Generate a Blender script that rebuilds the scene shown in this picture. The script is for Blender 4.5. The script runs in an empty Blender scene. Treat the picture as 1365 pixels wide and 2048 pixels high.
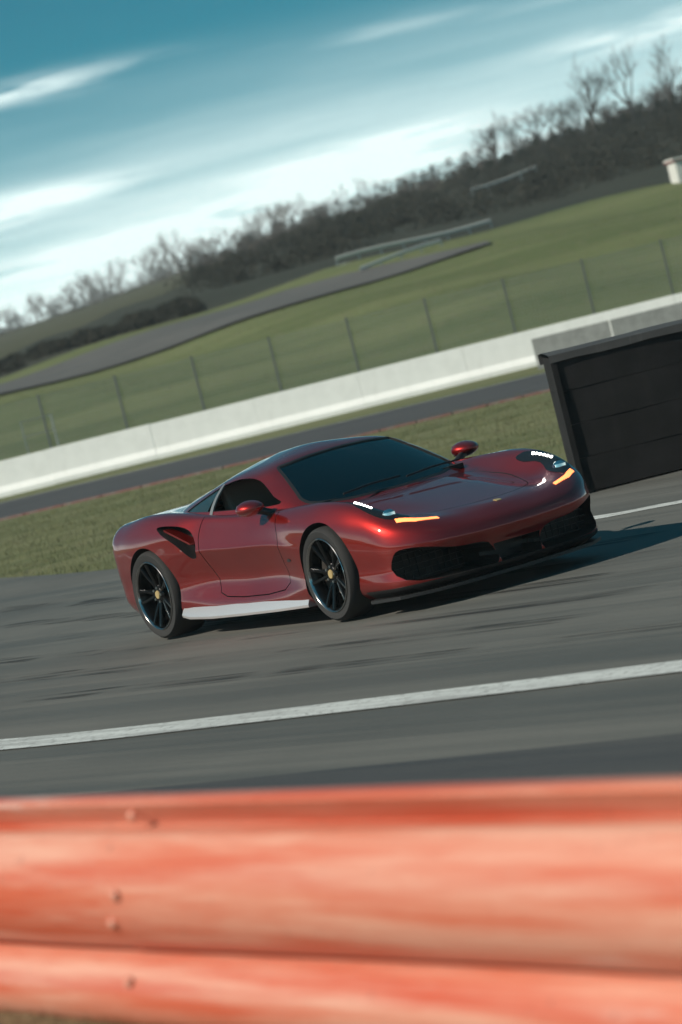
import bpy, bmesh, math, random
import numpy as np
from mathutils import Vector, Matrix
from mathutils.bvhtree import BVHTree

random.seed(7)
rng = np.random.default_rng(11)
S = bpy.context.scene
COL = S.collection
RAD = math.radians

# ------------------------------------------------------------------ camera
cam_d = bpy.data.cameras.new("camera")
cam = bpy.data.objects.new("camera", cam_d)
COL.objects.link(cam)
S.camera = cam
cam_d.sensor_fit = 'VERTICAL'
cam_d.sensor_height = 36.0
cam_d.lens = 123.0
cam_d.clip_start = 0.1
cam_d.clip_end = 6000
cam.location = (0, 0, 2.1)
PITCH, ROLL = RAD(3.126), RAD(14.0)
cam.matrix_world = (Matrix.Translation((0, 0, 2.1)) @ Matrix.Rotation(math.pi / 2 - PITCH, 4, 'X')
                    @ Matrix.Rotation(-ROLL, 4, 'Z'))
cam_d.dof.use_dof = True
cam_d.dof.focus_distance = 25.6
cam_d.dof.aperture_fstop = 2.8

# ------------------------------------------------------------------ world, sun, exposure
SUN_EL, SUN_AZ = RAD(36), RAD(-110)        # azimuth clockwise from +Y (the way the camera looks)
W = bpy.data.worlds.new("World")
S.world = W
W.use_nodes = True
nt = W.node_tree
nt.nodes.clear()


def N(t, typ, **kw):
    n = t.nodes.new(typ)
    for k, v in kw.items():
        setattr(n, k, v)
    return n


def mth(t, op, a, b=None, clamp=False):
    n = N(t, 'ShaderNodeMath', operation=op, use_clamp=clamp)
    for i, v in enumerate((a, b)):
        if v is None:
            continue
        if isinstance(v, (int, float)):
            n.inputs[i].default_value = v
        else:
            t.links.new(v, n.inputs[i])
    return n.outputs[0]


def mixc(t, fac, a, b, blend='MIX'):
    n = N(t, 'ShaderNodeMix', data_type='RGBA', blend_type=blend)
    for s, v in ((n.inputs[0], fac), (n.inputs[6], a), (n.inputs[7], b)):
        if isinstance(v, (int, float)):
            s.default_value = v
        elif isinstance(v, tuple):
            s.default_value = (*v[:3], 1)
        else:
            t.links.new(v, s)
    return n.outputs[2]


def ramp(t, v, lo, hi, a=0.0, b=1.0, smooth=True):
    n = N(t, 'ShaderNodeMapRange', interpolation_type='SMOOTHSTEP' if smooth else 'LINEAR')
    t.links.new(v, n.inputs[0])
    for i, x in zip((1, 2, 3, 4), (lo, hi, a, b)):
        n.inputs[i].default_value = x
    return n.outputs[0]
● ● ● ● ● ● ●
■ **PROBLEM DETAILS**
Without the pictures, write out all of the material exactly.

■ **EXERCISE RESULT**
Generate a Blender script that rebuilds the scene shown in this picture. The script is for Blender 4.5. The script runs in an empty Blender scene. Treat the picture as 1365 pixels wide and 2048 pixels high.
import bpy, bmesh, math, random
import numpy as np
from mathutils import Vector, Matrix
from mathutils.bvhtree import BVHTree

random.seed(7)
rng = np.random.default_rng(11)
S = bpy.context.scene
COL = S.collection
RAD = math.radians

# ------------------------------------------------------------------ camera
cam_d = bpy.data.cameras.new("camera")
cam = bpy.data.objects.new("camera", cam_d)
COL.objects.link(cam)
S.camera = cam
cam_d.sensor_fit = 'VERTICAL'
cam_d.sensor_height = 36.0
cam_d.lens = 123.0
cam_d.clip_start = 0.1
cam_d.clip_end = 6000
cam.location = (0, 0, 2.1)
PITCH, ROLL = RAD(3.126), RAD(14.0)
cam.matrix_world = (Matrix.Translation((0, 0, 2.1)) @ Matrix.Rotation(math.pi / 2 - PITCH, 4, 'X')
                    @ Matrix.Rotation(-ROLL, 4, 'Z'))
cam_d.dof.use_dof = True
cam_d.dof.focus_distance = 25.6
cam_d.dof.aperture_fstop = 2.8

# ------------------------------------------------------------------ world, sun, exposure
SUN_EL, SUN_AZ = RAD(36), RAD(-110)        # azimuth clockwise from +Y (the way the camera looks)
W = bpy.data.worlds.new("World")
S.world = W
W.use_nodes = True
nt = W.node_tree
nt.nodes.clear()


def N(t, typ, **kw):
    n = t.nodes.new(typ)
    for k, v in kw.items():
        setattr(n, k, v)
    return n


def mth(t, op, a, b=None, clamp=False):
    n = N(t, 'ShaderNodeMath', operation=op, use_clamp=clamp)
    for i, v in enumerate((a, b)):
        if v is None:
            continue
        if isinstance(v, (int, float)):
            n.inputs[i].default_value = v
        else:
            t.links.new(v, n.inputs[i])
    return n.outputs[0]


def mixc(t, fac, a, b, blend='MIX'):
    n = N(t, 'ShaderNodeMix', data_type='RGBA', blend_type=blend)
    for s, v in ((n.inputs[0], fac), (n.inputs[6], a), (n.inputs[7], b)):
        if isinstance(v, (int, float)):
            s.default_value = v
        elif isinstance(v, tuple):
            s.default_value = (*v[:3], 1)
        else:
            t.links.new(v, s)
    return n.outputs[2]


def ramp(t, v, lo, hi, a=0.0, b=1.0, smooth=True):
    n = N(t, 'ShaderNodeMapRange', interpolation_type='SMOOTHSTEP' if smooth else 'LINEAR')
    t.links.new(v, n.inputs[0])
    for i, x in zip((1, 2, 3, 4), (lo, hi, a, b)):
        n.inputs[i].default_value = x
    return n.outputs[0]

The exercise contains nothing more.